Its share price seems to have yet to factor in the potential earnings for its 60 acres of prime land near Bkt Jalil.
The company expects to make a profit of at least rm500 million in coming years from Jan 2014 from a joint development project with Malton on 50 acres of the tract. However, it is trading at a market cap of only rm155 million way below the value of its land bank that could fetch an average price of rm300 psf.
There has been speculation that Datuk Thong Kok Khee, a substantial shareholder and non executive director of Ho Hup, has major plans for the company considering that his investment vehicle is Insas Plaza Sdn Bhd. There is talks that Thong may be interested in making Ho Hup a property and construction arm of Insas Bhd.
Ho Hup do not discount the possibility of future cooperation, provided that it benefits the company.

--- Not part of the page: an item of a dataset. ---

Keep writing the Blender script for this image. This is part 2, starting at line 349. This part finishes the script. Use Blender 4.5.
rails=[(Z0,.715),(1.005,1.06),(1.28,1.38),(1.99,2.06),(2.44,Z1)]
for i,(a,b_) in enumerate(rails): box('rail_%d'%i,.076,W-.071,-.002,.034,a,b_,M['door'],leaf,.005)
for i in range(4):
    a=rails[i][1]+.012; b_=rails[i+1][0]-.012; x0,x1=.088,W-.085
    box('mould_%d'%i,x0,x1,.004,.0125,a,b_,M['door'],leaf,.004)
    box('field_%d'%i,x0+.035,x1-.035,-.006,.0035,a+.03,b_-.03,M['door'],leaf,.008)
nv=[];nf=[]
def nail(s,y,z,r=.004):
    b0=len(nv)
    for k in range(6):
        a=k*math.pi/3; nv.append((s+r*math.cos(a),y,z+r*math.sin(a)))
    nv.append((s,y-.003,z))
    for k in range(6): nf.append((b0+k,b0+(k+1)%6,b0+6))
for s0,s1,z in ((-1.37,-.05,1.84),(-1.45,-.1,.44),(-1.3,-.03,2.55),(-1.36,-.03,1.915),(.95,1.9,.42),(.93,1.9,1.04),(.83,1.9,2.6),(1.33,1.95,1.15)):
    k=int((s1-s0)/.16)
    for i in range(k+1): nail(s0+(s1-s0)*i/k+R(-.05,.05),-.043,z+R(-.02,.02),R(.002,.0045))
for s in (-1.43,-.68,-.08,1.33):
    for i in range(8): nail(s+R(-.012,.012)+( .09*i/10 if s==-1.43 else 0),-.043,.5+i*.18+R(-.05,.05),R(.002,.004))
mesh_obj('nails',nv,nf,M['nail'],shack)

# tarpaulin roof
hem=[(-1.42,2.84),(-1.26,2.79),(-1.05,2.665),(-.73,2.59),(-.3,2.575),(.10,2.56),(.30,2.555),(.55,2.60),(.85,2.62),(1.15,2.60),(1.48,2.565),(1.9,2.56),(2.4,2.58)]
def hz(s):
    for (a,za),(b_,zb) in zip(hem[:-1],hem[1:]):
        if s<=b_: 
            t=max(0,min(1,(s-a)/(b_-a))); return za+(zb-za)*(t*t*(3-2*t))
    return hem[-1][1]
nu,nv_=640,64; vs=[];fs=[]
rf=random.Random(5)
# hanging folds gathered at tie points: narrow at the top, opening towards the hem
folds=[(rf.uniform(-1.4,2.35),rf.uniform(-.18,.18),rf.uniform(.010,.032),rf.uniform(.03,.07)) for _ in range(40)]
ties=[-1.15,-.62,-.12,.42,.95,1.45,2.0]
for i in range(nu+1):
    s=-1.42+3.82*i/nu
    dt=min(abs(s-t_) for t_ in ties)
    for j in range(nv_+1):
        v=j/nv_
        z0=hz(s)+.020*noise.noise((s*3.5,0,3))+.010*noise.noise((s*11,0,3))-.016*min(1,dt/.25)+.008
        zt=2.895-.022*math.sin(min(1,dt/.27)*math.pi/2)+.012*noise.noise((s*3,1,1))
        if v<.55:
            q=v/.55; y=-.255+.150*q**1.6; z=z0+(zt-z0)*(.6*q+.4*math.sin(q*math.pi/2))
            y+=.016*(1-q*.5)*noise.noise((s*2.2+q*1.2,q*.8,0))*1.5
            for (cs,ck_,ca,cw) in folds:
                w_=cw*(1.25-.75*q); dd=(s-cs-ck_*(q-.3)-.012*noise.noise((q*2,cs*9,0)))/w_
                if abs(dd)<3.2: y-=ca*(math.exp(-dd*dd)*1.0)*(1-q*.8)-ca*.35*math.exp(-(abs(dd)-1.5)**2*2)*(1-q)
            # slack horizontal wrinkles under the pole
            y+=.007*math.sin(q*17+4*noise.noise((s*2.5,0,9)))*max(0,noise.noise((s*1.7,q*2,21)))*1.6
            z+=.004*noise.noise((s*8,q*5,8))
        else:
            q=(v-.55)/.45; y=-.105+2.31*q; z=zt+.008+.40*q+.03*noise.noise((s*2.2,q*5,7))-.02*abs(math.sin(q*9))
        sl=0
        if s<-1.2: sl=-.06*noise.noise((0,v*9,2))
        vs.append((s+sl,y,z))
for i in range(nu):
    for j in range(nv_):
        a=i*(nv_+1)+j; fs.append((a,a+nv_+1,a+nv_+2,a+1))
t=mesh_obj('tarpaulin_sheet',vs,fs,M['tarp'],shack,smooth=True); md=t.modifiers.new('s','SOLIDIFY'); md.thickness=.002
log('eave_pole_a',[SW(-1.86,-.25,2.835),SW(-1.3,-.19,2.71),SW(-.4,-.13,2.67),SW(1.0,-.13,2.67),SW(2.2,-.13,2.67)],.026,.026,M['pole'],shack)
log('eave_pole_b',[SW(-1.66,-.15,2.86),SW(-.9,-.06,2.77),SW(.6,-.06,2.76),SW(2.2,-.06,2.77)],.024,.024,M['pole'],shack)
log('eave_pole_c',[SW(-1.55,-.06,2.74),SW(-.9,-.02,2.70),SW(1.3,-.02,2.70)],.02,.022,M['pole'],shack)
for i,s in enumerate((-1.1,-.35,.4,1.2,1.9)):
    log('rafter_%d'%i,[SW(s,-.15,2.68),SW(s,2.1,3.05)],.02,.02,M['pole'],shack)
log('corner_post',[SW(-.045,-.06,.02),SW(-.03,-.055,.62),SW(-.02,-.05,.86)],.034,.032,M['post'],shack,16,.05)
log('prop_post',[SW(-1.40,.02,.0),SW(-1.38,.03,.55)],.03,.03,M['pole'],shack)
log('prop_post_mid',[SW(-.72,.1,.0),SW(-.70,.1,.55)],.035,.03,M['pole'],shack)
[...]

The PN17 company plans to apply for an up liftment from the status as early as the first quarter of 2014. It is currently on a roll of reporting four consecutive quarters of profits.
The company’s property development division looks more promising because of its prime land in Bukit Jalil, which Ho Hup owns through its wholly owned subsidiary, BJDSB.
Of the 60 acres, 10 acres will be exclusively developed by BJDSB while the rest is part of a joint development between Ho Hup and Malton. Ho Hup’s priority is developing the 10 acres, with the first phase slated to be launched later 2014.
However come wonder how the company would finance such capital intensive projects. The company’s cash and bank balances as at Sept 30 2013 stood at rm4.04 million. Combined with the rm8 million in gross proceeds from its rights issue to fund future projects, this is only amounts to rm124 million.
The development of the shops and offices as well as SOVO is self funded, that is with funds generated from the project itself. As for its JV project with Malton, Ho Hup does not need to raise capital as it will be financed by its partner.
For its construction division, the group has submitted bids for projects worth rm6 billion.
Its current order book stood at rn750 million.
With its Bukit Jalil development gaining traction, the company points out that its property development division may generate the bulk of its revenue in the coming years from Jan 2014.
It will be 70% to75% revenue contribution from property development and 25% to 30% from construction activities in the long term of three years.